2021年02月28日 2023年05月10日

裁判・訴訟 雇用・労働・従業員 企業法務・法律
#競業避止義務 #退職金 #職業選択の自由 #判例
経営者が知っておくべき競業避止義務vs職業選択の自由:判例に学ぶ合理性の重要性

競業避止義務とは

競業避止義務とは、被雇用者が所属する(あるいはしていた)企業と競合に当たる企業や組織に属したり、自らそうした会社を設立したりといった行為を禁ずるために課す義務のことです。

入社時に取り交わす誓約書や、就業規則内の競業禁止特約によって定められ、所属する企業の不利益となる競業行為を禁ずるものです。企業によっては、義務に違反した場合の罰則として、退職金の支給制限や損害賠償請求、競業行為の差止め請求を取り決めているところもあります。

なぜこのような義務を従業員に課すかという背景としては、従業員が競業行為を行うことによって、所属している企業内の機密が漏洩したり、ノウハウが伝播したりしてしまうことを避けたい企業側の思惑があります。

ただし、日本国憲法第22条第1項においては、「何人も、公共の福祉に反しない限り、居住、移転及び職業選択の自由を有する。」と規定されており、国民の職業選択の自由を保障しています。競業避止義務を課すことは、行き過ぎると職業選択の自由を過剰に制限してしまうことになりかねません。

このため、競業避止義務の有効性については、しばしば従業員と企業の間で訴訟に発展することもあります。以下、実際の判例を見ながら、競業避止義務の有効性について検討していきます。

アメリカン・ライフ・インシュアランス・カンパニー事件

本件は、外資系保険業者であるアメリカン・ライフ・インシュアランス・カンパニー日本支店(以下「アリコ社」といいます。)の元執行役員の男性が、同社を退職時に、競業避止義務に違反したとして退職金が支払われなかったことに対し、退職金支払いを求めて提訴した事件です。

この男性は、2009年6月にアリコ社を退社し、翌月に別の生命保険会社に転職したことから、アリコ社は入社時の誓約書に記載があった退職金不支給条項に基づき、退職金を支給しませんでした。

東京地裁は、まず原告の労働者性については、在職中に金融法人本部の本部長と執行役員を兼務していたが、アリコ社の「執行役員」は経営者に類する立場とはいえず、

原告は労働者性を有すると判断しました。その上で、

  • 原告の退職前の地位は相当高度ではあったが、長期にわたる機密性を要するほどの情報に触れる立場にあったとはいえない。
  • 競業避止条項を定めたアリコ社の目的はそもそも正当な利益を保護するものとはいえず、競業が禁止される業務の範囲、期間、地域はあまりに広く、代償措置も十分とはいえない。

と判断し、「本件における競業避止義務を定める合意は合理性を欠き、労働者の職業選択の自由を不当に害するものであると判断されるから、公序良俗に反するものとして無効である」として、原告の退職金支払い請求を認めました。
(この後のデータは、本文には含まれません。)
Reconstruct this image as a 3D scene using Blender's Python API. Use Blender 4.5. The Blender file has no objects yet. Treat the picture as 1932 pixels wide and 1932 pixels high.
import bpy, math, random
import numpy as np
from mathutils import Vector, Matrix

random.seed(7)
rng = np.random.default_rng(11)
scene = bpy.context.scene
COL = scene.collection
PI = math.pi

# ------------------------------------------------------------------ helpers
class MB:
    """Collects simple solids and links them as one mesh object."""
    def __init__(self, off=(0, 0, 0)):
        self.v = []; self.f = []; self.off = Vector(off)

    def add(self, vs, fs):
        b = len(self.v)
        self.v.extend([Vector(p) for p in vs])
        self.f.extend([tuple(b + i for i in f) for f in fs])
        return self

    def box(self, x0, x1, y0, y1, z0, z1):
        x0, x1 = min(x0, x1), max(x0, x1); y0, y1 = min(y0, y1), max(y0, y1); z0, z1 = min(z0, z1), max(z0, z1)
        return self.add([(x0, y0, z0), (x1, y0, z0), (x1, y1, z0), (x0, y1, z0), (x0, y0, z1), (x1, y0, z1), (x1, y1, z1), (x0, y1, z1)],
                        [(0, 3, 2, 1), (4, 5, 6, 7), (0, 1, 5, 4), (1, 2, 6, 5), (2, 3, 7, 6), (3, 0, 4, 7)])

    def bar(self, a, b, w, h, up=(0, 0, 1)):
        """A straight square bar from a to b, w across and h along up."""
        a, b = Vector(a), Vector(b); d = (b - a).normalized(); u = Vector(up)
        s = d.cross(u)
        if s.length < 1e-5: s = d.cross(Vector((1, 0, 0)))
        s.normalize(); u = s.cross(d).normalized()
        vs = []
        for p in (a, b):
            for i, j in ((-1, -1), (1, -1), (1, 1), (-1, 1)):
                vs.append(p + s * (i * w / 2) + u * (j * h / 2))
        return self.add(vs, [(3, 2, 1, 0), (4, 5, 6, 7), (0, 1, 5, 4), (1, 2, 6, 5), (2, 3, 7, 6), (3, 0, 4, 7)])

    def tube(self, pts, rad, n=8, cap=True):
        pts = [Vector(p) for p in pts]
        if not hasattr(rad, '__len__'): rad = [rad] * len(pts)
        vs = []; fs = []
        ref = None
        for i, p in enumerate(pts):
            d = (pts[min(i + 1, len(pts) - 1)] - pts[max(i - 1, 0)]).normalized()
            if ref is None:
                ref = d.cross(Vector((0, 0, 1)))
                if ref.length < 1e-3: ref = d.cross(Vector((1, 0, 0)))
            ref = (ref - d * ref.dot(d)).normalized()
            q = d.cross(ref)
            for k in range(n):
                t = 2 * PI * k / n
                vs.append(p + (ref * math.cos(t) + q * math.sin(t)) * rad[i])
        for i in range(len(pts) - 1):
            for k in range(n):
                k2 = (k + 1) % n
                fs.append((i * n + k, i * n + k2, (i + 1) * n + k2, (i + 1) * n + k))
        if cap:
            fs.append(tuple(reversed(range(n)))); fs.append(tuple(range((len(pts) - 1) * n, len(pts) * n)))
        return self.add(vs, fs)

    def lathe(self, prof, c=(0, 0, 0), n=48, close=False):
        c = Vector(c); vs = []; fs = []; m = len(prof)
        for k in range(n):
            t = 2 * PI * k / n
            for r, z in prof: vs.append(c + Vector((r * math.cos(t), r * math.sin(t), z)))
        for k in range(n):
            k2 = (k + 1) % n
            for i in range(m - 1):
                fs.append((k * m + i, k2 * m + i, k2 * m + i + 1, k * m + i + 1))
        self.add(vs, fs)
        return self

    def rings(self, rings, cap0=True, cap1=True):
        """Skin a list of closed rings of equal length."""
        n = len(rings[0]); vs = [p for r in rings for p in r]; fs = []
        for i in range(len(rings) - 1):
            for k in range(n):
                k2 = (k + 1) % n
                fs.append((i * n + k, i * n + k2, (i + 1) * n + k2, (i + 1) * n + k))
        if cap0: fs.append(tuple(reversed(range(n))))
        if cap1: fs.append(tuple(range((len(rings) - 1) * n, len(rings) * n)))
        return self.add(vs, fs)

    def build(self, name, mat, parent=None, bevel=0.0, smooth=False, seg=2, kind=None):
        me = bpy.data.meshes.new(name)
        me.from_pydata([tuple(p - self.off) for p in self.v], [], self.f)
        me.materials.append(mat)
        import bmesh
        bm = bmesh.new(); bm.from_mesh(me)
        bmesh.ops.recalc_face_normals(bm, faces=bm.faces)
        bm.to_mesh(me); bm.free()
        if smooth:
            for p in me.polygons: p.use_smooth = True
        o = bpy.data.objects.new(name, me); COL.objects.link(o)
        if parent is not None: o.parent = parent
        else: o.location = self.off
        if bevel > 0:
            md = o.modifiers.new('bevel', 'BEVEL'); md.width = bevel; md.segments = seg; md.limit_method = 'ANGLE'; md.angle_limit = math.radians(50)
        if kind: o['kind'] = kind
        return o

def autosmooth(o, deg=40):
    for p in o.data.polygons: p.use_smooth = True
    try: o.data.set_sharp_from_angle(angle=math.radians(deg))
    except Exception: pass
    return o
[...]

※以上、公益社団法人全国労働基準関係団体連合会の判例掲載より一部抜粋
https://www.zenkiren.com/Portals/0/html/jinji/hannrei/shoshi/08917.html

判決結果の解説

判例は、規定自体の評価及び当該競業避止義務契約の有効性を判断するにあたり、以下の6点を考慮しています。

  • 守るべき企業の利益があるかどうか→競業避止義務契約の内容が、目的に照らして合理的な範囲に留まっているか
  • 従業員の地位が、競業避止義務を課す必要性が認められる立場にあるものといえるか
  • 地域的な限定があるか
  • 競業避止義務の存続期間
  • 禁止される競業行為の範囲
  • 代償措置が講じられているか

※平成24年度経済産業省委託調査「人材を通じた技術流出に関する調査 研究」の有識者による委員会資料より抜粋https://www.meti.go.jp/policy/economy/chizai/chiteki/pdf/handbook/reference5.pdf

本件では、アリコ社の「執行役員」は経営者的な立場とは言えず、原告に機密性の高い情報に触れる機会はなかったとしています。また、転職後は、アリコ社に在職中の業務とは異なる業務に携わっており、実害が生じたとは認められません。したがって、上記①②については該当しないと言えます。

また、③④⑤に関しても、転職先が同じ業務を行っているというだけで転職自体を禁じるのは広範すぎる制限であり、禁止期間も相当でないとし、本件競業避止義務条項は職業選択の自由を不当に害していると言えます。

なお、⑥については、原告の在職中の賃金をもって代償措置が取られているとは言えないという判断をしています。

事件から導き出される示唆

企業としては、優秀な人材の流出やノウハウの散逸は避けたいところではありますが、上記で見てきたとおり、競業避止義務は、ただ設ければいいという訳ではなく、一定程度の合理性が求められます。

現在、就業規則などで競業避止義務を設けている経営者の皆さんは、再度検討してみることをお勧めします。